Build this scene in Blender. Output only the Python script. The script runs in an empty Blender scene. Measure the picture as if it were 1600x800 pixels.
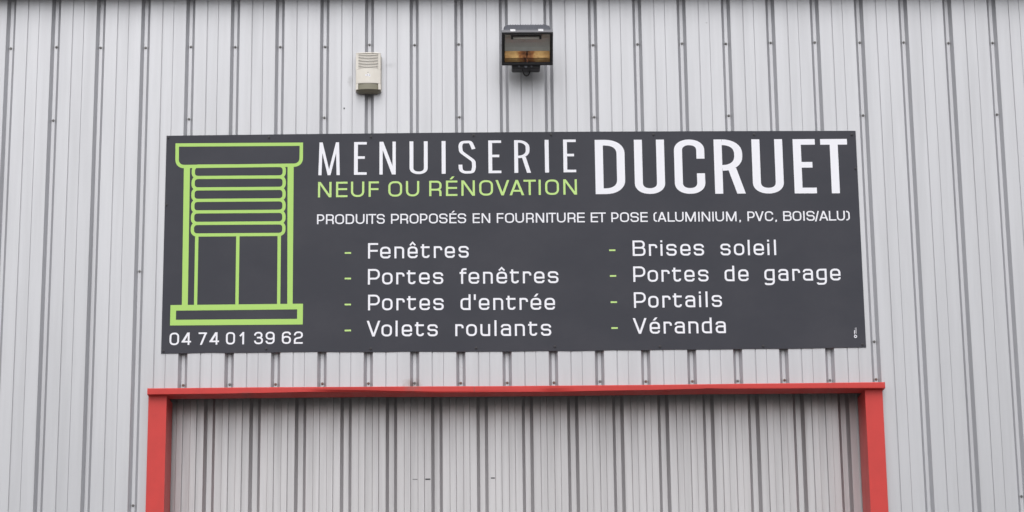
import bpy, bmesh, math, random
from mathutils import Vector, Matrix
random.seed(7)
scn = bpy.context.scene
COL = scn.collection

# ------------------------------------------------------------------ camera
CAM = (1.80821, -12.23362, 1.6)
YAW, PITCH, ROLL = 0.01836, 0.23974, -0.01169
def cam_matrix():
    cy, sy, cp, sp = math.cos(YAW), math.sin(YAW), math.cos(PITCH), math.sin(PITCH)
    fw = Vector((sy*cp, cy*cp, sp)); rt = Vector((cy, -sy, 0)); up = rt.cross(fw)
    cr, sr = math.cos(ROLL), math.sin(ROLL)
    r = cr*rt + sr*up; u = -sr*rt + cr*up
    return Matrix(((r.x, u.x, -fw.x, CAM[0]), (r.y, u.y, -fw.y, CAM[1]), (r.z, u.z, -fw.z, CAM[2]), (0, 0, 0, 1)))
cd = bpy.data.cameras.new('camera'); cam = bpy.data.objects.new('camera', cd); COL.objects.link(cam)
cd.sensor_width = 36; cd.lens = 81.0; cd.clip_start = 0.1; cd.clip_end = 2000
cam.matrix_world = cam_matrix(); scn.camera = cam

# ------------------------------------------------------------------ sky, sun, exposure
SUN_EL, SUN_AZ = math.radians(58), math.radians(188)      # azimuth clockwise from +Y
world = bpy.data.worlds.new('World'); scn.world = world; world.use_nodes = True
wn, wl = world.node_tree.nodes, world.node_tree.links
for n in list(wn): wn.remove(n)
sky = wn.new('ShaderNodeTexSky'); sky.sky_type = 'NISHITA'; sky.sun_disc = False
sky.sun_elevation = SUN_EL; sky.sun_rotation = SUN_AZ; sky.dust_density = 4.0; sky.air_density = 1.0
hs = wn.new('ShaderNodeHueSaturation'); hs.inputs['Saturation'].default_value = 0.12   # clouded over: hardly any blue
bg = wn.new('ShaderNodeBackground'); bg.inputs['Strength'].default_value = 0.14
wo = wn.new('ShaderNodeOutputWorld')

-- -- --

• _Written problem_:
Restate the whole listing above exactly, except for its images.

• _Expected answer_:
Build this scene in Blender. Output only the Python script. The script runs in an empty Blender scene. Measure the picture as if it were 1600x800 pixels.
import bpy, bmesh, math, random
from mathutils import Vector, Matrix
random.seed(7)
scn = bpy.context.scene
COL = scn.collection

# ------------------------------------------------------------------ camera
CAM = (1.80821, -12.23362, 1.6)
YAW, PITCH, ROLL = 0.01836, 0.23974, -0.01169
def cam_matrix():
    cy, sy, cp, sp = math.cos(YAW), math.sin(YAW), math.cos(PITCH), math.sin(PITCH)
    fw = Vector((sy*cp, cy*cp, sp)); rt = Vector((cy, -sy, 0)); up = rt.cross(fw)
    cr, sr = math.cos(ROLL), math.sin(ROLL)
    r = cr*rt + sr*up; u = -sr*rt + cr*up
    return Matrix(((r.x, u.x, -fw.x, CAM[0]), (r.y, u.y, -fw.y, CAM[1]), (r.z, u.z, -fw.z, CAM[2]), (0, 0, 0, 1)))
cd = bpy.data.cameras.new('camera'); cam = bpy.data.objects.new('camera', cd); COL.objects.link(cam)
cd.sensor_width = 36; cd.lens = 81.0; cd.clip_start = 0.1; cd.clip_end = 2000
cam.matrix_world = cam_matrix(); scn.camera = cam

# ------------------------------------------------------------------ sky, sun, exposure
SUN_EL, SUN_AZ = math.radians(58), math.radians(188)      # azimuth clockwise from +Y
world = bpy.data.worlds.new('World'); scn.world = world; world.use_nodes = True
wn, wl = world.node_tree.nodes, world.node_tree.links
for n in list(wn): wn.remove(n)
sky = wn.new('ShaderNodeTexSky'); sky.sky_type = 'NISHITA'; sky.sun_disc = False
sky.sun_elevation = SUN_EL; sky.sun_rotation = SUN_AZ; sky.dust_density = 4.0; sky.air_density = 1.0
hs = wn.new('ShaderNodeHueSaturation'); hs.inputs['Saturation'].default_value = 0.12   # clouded over: hardly any blue
bg = wn.new('ShaderNodeBackground'); bg.inputs['Strength'].default_value = 0.14
wo = wn.new('ShaderNodeOutputWorld')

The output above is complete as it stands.